Entrepreneurship for Resilient Village Water Systems in Tanzania Project – One Year Mark – What Have We Accomplished

adavey General

The Water and Development Alliance (WADA) Entrepreneurship for Resilient Village Water Systems in Tanzania project, led by Ohio State’s Global Water Institute, has accomplished much in the year since its launched in June of 2018.

To date, project activities have been focused in the Singida region of Tanzania, with installation and rehabilitation of water systems in ten villages. Next, these villages will receive solar powered pumps and monitoring sensors that will provide real-time information on the status of the groundwater. The first set of water service entrepreneurs are being trained to equip them with the skills to maintain the water system infrastructure and enhance economic activities in their local communities.

The $2 million project is funded by a 1:1 match from The Coca-Cola Foundation and the U.S. Agency for International Development (USAID) combined investment of $1 million through WADA, matched by co-financing from WorldServe International and Waterboys, an American charity led by U.S. National Football League athlete Chris Long.

Together with the Tanzanian Ministry of Water (MOW), the WADA partners identified villages in need of assistance and committed to install or upgrade solar-powered water systems to benefit over 70,000 rural Tanzanians.

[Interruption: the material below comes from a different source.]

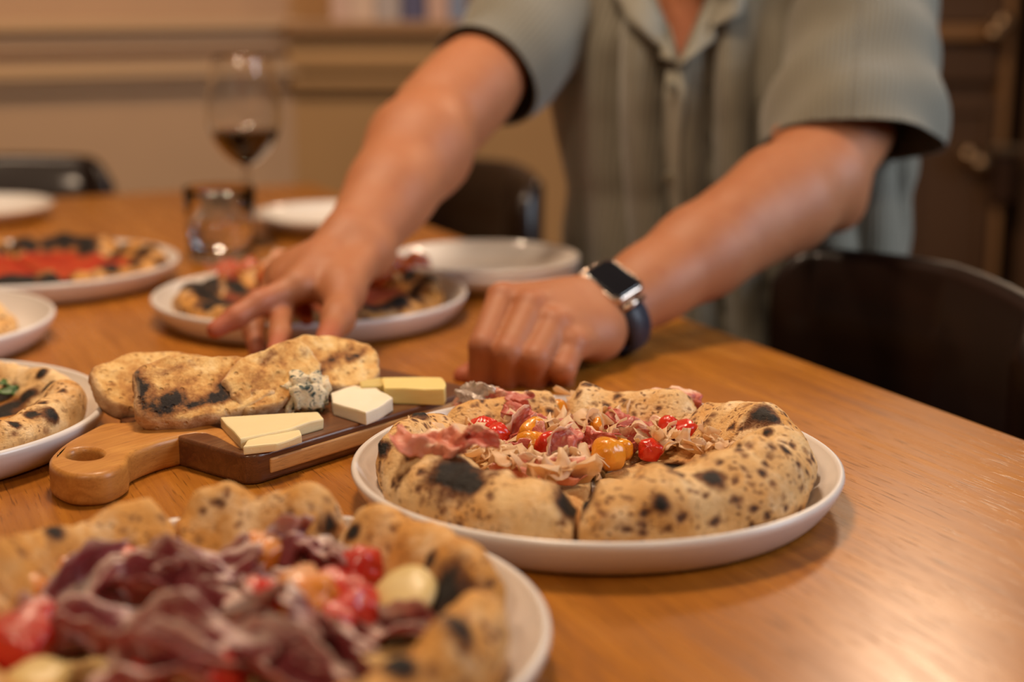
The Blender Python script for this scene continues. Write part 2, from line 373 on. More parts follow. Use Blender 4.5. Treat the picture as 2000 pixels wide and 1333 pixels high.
wr_ = wall_run('wall_right', 'warm beige panelled wall beyond the brown cupboard', (1.62, WY, 0), 0, 1.38, M_wall2, RAILS2)
# brown cupboard beside the person, with a dark slot at its edge
cb = thing('cupboard', 'tall brown cupboard with brass knobs behind the person on the right', 'cupboard', (.86, WY, 0))
box('carcass', (0, .002, 0), (.24, .32, 2.2), M_door, cb, .004)
box('carcass', (.275, .002, 0), (.75, .32, 2.2), M_door, cb, .004)
box('back_panel', (.24, .26, 0), (.275, .31, 2.2), M_black, cb, .002)
for z0, z1 in ((.10, TZ + .10), (TZ + .135, TZ + .215), (TZ + .262, 2.1)):
    d = box('door', (.012, -.022, z0), (.196, 0.0, z1), M_door, cb, .006)
    if z1 - z0 > .2:
        for a, b in (((.012, -.034, z0), (.034, -.018, z1)), ((.174, -.034, z0), (.196, -.018, z1)), ((.034, -.034, z1 - .03), (.174, -.018, z1)), ((.034, -.034, z0), (.174, -.018, z0 + .03))):
            box('stile', a, b, M_door, d, .003)
box('rail', (.0, -.05, TZ + .228), (.198, .002, TZ + .258), M_doortrim, cb, .004)
box('edge_strip', (.203, -.032, .02), (.222, .004, 2.15), M_doortrim, cb, .004)
box('latch_box', (.185, -.075, TZ - .12), (.232, -.03, TZ - .015), M_chairwood, cb, .006)
box('latch_bar', (.170, -.09, TZ - .012), (.245, -.055, TZ + .004), M_brass, cb, .003)
def knob(x, z):
    vs, fs = lathe([(0, .062), (.010, .061), (.018, .054), (.021, .044), (.017, .034), (.008, .027), (.007, .008), (.015, .004), (.016, 0), (0, 0)], 24)
    mk('knob', vs, fs, M_brass, cb, loc=(x, -.032, z), rot=(PI / 2, 0, 0))
knob(.155, TZ - .036); knob(.128, TZ - .018); knob(.182, TZ + .262); knob(.165, TZ + .24)

# ------------------------------------------------------------------ table
ED = Vector((-.427, .904, 0)); EN = Vector((.904, .427, 0))           # along the right edge (away), outward from it
K = Vector((-.352, 2.640, 0))                                        # far right corner
TL, TW = 2.95, 1.18
tab = thing('dining_table', 'long orange brown oak dining table carrying all the food', 'table', (K.x, K.y, 0), math.atan2(ED.y, ED.x))
# local axes: x = away from the camera along the right edge, y = leftward (perpendicular to ED)
box('table_top', (-TL, 0, TZ - .045), (0, TW, TZ), M_table, tab, .004)
for x in (-TL + .12, -.20):
    for y in (.08, TW - .16): box('leg', (x, y, 0), (x + .08, y + .08, TZ - .045), M_table, tab, .005)
for y in (.10, TW - .125): box('apron', (-TL + .2, y, TZ - .13), (-.2, y + .025, TZ - .045), M_table, tab, .002)
for x in (-TL + .14, -.165): box('apron', (x, .12, TZ - .13), (x + .025, TW - .12, TZ - .045), M_table, tab, .002)

# ------------------------------------------------------------------ chairs
def make_chair(label, loc, ang, group='dark leather chairs around the table'):
    "tub chair; local +y = the way the sitter faces"
    c = thing('tub_chair', label, 'chair', loc, ang, group)
    W, R = .208, .05
    pl = []
    for q in np.linspace(-1, 1, 45):                                      # plan: softly bowed back with turned-in ends
        x = q * W; pl.append((x, -.028 * (1 - q * q) + .035 * max(0, (abs(q) - .8) / .2) ** 2))
    n = len(pl); vs, fs = [], []; th = .028; rows = []
    for i, (x, y) in enumerate(pl):
        a, b = pl[max(i - 1, 0)], pl[min(i + 1, n - 1)]
        t = Vector((b[0] - a[0], b[1] - a[1], 0)).normalized(); nr = Vector((-t.y, t.x, 0))     # inward (towards the sitter)
        s = abs(i / (n - 1) * 2 - 1); zt = .806 - .008 * s * s - .035 * max(0, (s - .86) / .14) ** 3; zb = .43
        sec = [(0, zb), (0, zt - .012), (.25, zt - .003), (.5, zt), (.75, zt - .003), (1, zt - .012), (1, zb)]
        lean = -.03
        rows.append(len(vs))
        for u, z in sec:
            vs.append(Vector((x, y, z)) - nr * 0 + nr * (th * (1 - u)) + Vector((0, lean * (z - .4) / .4 * (1 - s), 0)))
    k = 7
    for i in range(n - 1):
        for j in range(k):
            j2 = (j + 1) % k
            fs.append((rows[i] + j, rows[i + 1] + j, rows[i + 1] + j2, rows[i] + j2))
    fs += [tuple(rows[0] + j for j in range(k)), tuple(rows[-1] + j for j in range(k - 1, -1, -1))]
    mk('backrest', vs, fs, M_leather, c)
    box('seat', (-.20, .01, .40), (.20, .42, .46), M_leather, c, .022, smooth=True)
    for x in (-.19, .19):
        for y in (.03, .36):
            v2, f2 = tube([(x, y, .41), (x * 1.08, y + (.02 if y > .2 else -.03), 0)], [.020, .013], 10); mk('leg', v2, f2, M_chairwood, c)
    return c
def edge_pt(s, out): return K - ED * s + EN * out                     # s metres from the far corner towards the camera
CH = math.atan2(-EN.x, EN.y) + 0                                     # rotation that turns local +y to -EN
CH = math.atan2(EN.x, -EN.y)
c1 = make_chair('dark leather chair tucked against the right table edge beside the wristwatch arm', tuple(edge_pt(1.355, .205)), CH)
c2 = make_chair('dark leather chair seen past the left forearm, beyond the pair of white side plates', tuple(edge_pt(.305, .205)), CH)
c4 = make_chair('dark leather chair cut off by the right picture edge, nearest the camera', tuple(edge_pt(1.80, .205)), CH)
farmid = K - EN * .525 + ED * .15
c3 = make_chair('dark leather chair at the far left end of the table', tuple(farmid), math.atan2(-ED.x, ED.y) + PI)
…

A critical component of the project is to provide the villages with two years of technical support to train and develop water service entrepreneurs to perform operations and maintenance tasks, with a heavy emphasis on women entrepreneurs.

Additionally, the WADA project is investing in the technical knowledge of Tanzania’s workforce through field work with the ministry’s District Water Engineers and capacity-building collaboration, through technical training and skills development to advance the next generation of water engineers, with the University of Dodoma.

Over the next year, the WADA partners will be sharing more about the technical work involved in installing solar-panel pump systems in the villages, the positive impact on local communities through improved maintenance and governance structures, and capacity building through technical training and collaboration with local stakeholders in the local government and academic institutions.

One of the existing water systems to be updated. This one, in Kinyagigi village, was built in 1979.
The 90,000L storage tank is not working.